Reproduce each line from the first in the data through the line that contains "mb.add(v.reshape(-1, 3), q, np.repeat(ti.ravel(), 4))" exactly; give nothing else.

## MATERIAL FOR THIS TASK:
※

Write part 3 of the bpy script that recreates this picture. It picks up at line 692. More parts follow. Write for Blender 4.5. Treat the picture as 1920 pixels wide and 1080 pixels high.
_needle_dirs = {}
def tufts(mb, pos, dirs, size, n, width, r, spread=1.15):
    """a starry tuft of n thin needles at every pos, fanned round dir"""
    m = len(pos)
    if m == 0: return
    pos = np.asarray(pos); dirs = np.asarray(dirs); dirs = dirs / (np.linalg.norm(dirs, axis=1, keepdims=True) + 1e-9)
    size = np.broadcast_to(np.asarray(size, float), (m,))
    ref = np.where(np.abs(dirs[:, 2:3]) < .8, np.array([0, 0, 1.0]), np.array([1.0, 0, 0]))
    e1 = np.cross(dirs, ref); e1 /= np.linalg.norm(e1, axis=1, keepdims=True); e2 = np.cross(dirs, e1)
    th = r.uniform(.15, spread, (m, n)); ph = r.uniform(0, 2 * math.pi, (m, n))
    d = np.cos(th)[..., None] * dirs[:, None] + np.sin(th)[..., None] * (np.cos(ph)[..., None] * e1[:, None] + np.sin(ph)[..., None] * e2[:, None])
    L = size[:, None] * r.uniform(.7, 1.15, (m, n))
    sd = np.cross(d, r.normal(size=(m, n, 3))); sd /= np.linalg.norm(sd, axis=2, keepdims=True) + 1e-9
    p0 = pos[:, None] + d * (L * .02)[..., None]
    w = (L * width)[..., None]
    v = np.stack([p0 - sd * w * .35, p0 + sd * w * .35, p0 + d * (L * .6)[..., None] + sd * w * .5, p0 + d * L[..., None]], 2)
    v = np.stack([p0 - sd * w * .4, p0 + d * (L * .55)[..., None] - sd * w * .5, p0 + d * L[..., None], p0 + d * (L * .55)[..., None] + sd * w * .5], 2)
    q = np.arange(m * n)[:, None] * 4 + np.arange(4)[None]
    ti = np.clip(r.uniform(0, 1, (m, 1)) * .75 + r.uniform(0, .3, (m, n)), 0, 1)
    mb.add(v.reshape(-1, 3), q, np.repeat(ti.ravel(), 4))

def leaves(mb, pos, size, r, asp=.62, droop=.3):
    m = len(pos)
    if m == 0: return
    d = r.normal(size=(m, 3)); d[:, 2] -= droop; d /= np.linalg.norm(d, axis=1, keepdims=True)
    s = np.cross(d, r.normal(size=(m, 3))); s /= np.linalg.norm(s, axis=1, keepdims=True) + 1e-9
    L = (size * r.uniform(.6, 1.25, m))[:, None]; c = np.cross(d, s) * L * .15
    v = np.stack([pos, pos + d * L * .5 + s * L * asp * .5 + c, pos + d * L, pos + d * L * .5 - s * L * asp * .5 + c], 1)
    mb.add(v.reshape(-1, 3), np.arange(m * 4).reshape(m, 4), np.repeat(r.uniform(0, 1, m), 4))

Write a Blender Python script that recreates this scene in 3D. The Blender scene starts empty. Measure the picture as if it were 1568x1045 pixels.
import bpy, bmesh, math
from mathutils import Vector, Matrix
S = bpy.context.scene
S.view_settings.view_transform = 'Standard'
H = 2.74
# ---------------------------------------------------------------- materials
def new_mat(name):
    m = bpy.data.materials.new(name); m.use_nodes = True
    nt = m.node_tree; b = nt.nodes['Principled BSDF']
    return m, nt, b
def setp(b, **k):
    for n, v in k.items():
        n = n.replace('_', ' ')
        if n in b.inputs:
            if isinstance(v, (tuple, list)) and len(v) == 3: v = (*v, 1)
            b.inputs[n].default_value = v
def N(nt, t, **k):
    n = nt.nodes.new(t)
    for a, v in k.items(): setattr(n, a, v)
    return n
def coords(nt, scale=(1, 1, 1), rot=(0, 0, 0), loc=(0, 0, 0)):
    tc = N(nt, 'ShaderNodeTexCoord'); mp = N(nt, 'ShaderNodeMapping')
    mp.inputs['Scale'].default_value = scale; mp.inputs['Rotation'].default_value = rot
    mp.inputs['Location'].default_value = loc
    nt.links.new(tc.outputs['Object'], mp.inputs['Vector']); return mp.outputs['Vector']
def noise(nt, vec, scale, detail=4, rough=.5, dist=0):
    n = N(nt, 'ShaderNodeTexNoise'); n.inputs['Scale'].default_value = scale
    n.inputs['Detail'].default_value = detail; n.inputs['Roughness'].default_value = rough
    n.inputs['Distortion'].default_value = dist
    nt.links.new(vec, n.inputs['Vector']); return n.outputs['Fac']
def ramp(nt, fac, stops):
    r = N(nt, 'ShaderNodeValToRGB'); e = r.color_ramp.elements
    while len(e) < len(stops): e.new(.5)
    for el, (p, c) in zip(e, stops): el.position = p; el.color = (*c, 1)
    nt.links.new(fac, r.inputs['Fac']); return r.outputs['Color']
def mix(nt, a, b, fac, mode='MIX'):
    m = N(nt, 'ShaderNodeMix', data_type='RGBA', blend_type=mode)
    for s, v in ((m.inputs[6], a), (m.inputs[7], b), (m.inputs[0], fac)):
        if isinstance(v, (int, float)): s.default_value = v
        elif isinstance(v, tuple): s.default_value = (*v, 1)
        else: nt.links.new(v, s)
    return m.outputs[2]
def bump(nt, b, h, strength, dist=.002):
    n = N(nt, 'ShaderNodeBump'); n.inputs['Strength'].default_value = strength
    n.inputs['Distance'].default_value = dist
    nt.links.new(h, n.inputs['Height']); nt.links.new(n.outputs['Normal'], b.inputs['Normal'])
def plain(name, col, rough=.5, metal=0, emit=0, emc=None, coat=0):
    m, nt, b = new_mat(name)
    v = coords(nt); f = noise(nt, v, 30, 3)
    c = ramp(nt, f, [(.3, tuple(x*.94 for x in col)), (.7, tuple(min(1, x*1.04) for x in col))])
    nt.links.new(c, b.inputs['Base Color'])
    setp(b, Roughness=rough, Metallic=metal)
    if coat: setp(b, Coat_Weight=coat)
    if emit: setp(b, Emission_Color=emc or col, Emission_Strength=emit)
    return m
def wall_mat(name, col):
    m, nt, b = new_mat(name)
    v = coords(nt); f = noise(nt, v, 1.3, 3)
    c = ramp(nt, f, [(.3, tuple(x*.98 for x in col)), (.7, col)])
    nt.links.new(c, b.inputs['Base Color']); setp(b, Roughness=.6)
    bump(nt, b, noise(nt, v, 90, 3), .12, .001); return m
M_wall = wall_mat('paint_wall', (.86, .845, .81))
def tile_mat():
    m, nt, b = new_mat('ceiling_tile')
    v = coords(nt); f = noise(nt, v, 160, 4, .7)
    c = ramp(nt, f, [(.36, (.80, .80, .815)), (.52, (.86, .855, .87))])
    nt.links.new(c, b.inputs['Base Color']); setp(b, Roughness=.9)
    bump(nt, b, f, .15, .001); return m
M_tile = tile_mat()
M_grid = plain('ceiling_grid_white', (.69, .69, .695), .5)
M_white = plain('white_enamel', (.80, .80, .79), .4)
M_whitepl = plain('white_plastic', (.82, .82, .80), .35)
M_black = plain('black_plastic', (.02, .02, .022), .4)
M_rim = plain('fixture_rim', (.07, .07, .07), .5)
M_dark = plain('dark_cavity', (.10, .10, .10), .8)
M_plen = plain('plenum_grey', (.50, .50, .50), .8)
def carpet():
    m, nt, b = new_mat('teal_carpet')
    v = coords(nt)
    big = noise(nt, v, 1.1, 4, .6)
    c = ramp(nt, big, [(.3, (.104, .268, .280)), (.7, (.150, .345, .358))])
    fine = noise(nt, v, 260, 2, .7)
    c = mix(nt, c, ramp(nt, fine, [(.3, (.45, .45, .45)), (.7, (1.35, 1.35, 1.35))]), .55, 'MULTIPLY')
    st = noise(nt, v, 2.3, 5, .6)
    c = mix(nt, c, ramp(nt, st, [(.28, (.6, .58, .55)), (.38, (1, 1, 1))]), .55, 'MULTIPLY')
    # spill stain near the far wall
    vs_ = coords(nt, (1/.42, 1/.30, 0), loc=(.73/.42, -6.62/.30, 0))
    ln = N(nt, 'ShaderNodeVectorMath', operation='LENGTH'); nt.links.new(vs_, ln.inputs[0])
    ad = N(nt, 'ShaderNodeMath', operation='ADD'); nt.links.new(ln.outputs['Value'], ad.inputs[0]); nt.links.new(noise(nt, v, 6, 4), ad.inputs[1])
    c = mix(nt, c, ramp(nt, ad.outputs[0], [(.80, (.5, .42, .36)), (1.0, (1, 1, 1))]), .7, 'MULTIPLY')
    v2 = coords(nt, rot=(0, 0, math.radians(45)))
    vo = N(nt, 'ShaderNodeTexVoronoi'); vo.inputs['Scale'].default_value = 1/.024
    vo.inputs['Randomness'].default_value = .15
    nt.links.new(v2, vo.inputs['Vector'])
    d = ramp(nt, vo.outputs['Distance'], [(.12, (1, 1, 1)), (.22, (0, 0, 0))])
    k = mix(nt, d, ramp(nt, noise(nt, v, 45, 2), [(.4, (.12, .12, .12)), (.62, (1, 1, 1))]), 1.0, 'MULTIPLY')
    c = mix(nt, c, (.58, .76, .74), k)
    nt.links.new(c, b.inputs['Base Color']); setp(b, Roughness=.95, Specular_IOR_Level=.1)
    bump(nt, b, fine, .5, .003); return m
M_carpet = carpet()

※

## RESPONSE:
Write part 3 of the bpy script that recreates this picture. It picks up at line 692. More parts follow. Write for Blender 4.5. Treat the picture as 1920 pixels wide and 1080 pixels high.
_needle_dirs = {}
def tufts(mb, pos, dirs, size, n, width, r, spread=1.15):
    """a starry tuft of n thin needles at every pos, fanned round dir"""
    m = len(pos)
    if m == 0: return
    pos = np.asarray(pos); dirs = np.asarray(dirs); dirs = dirs / (np.linalg.norm(dirs, axis=1, keepdims=True) + 1e-9)
    size = np.broadcast_to(np.asarray(size, float), (m,))
    ref = np.where(np.abs(dirs[:, 2:3]) < .8, np.array([0, 0, 1.0]), np.array([1.0, 0, 0]))
    e1 = np.cross(dirs, ref); e1 /= np.linalg.norm(e1, axis=1, keepdims=True); e2 = np.cross(dirs, e1)
    th = r.uniform(.15, spread, (m, n)); ph = r.uniform(0, 2 * math.pi, (m, n))
    d = np.cos(th)[..., None] * dirs[:, None] + np.sin(th)[..., None] * (np.cos(ph)[..., None] * e1[:, None] + np.sin(ph)[..., None] * e2[:, None])
    L = size[:, None] * r.uniform(.7, 1.15, (m, n))
    sd = np.cross(d, r.normal(size=(m, n, 3))); sd /= np.linalg.norm(sd, axis=2, keepdims=True) + 1e-9
    p0 = pos[:, None] + d * (L * .02)[..., None]
    w = (L * width)[..., None]
    v = np.stack([p0 - sd * w * .35, p0 + sd * w * .35, p0 + d * (L * .6)[..., None] + sd * w * .5, p0 + d * L[..., None]], 2)
    v = np.stack([p0 - sd * w * .4, p0 + d * (L * .55)[..., None] - sd * w * .5, p0 + d * L[..., None], p0 + d * (L * .55)[..., None] + sd * w * .5], 2)
    q = np.arange(m * n)[:, None] * 4 + np.arange(4)[None]
    ti = np.clip(r.uniform(0, 1, (m, 1)) * .75 + r.uniform(0, .3, (m, n)), 0, 1)
    mb.add(v.reshape(-1, 3), q, np.repeat(ti.ravel(), 4))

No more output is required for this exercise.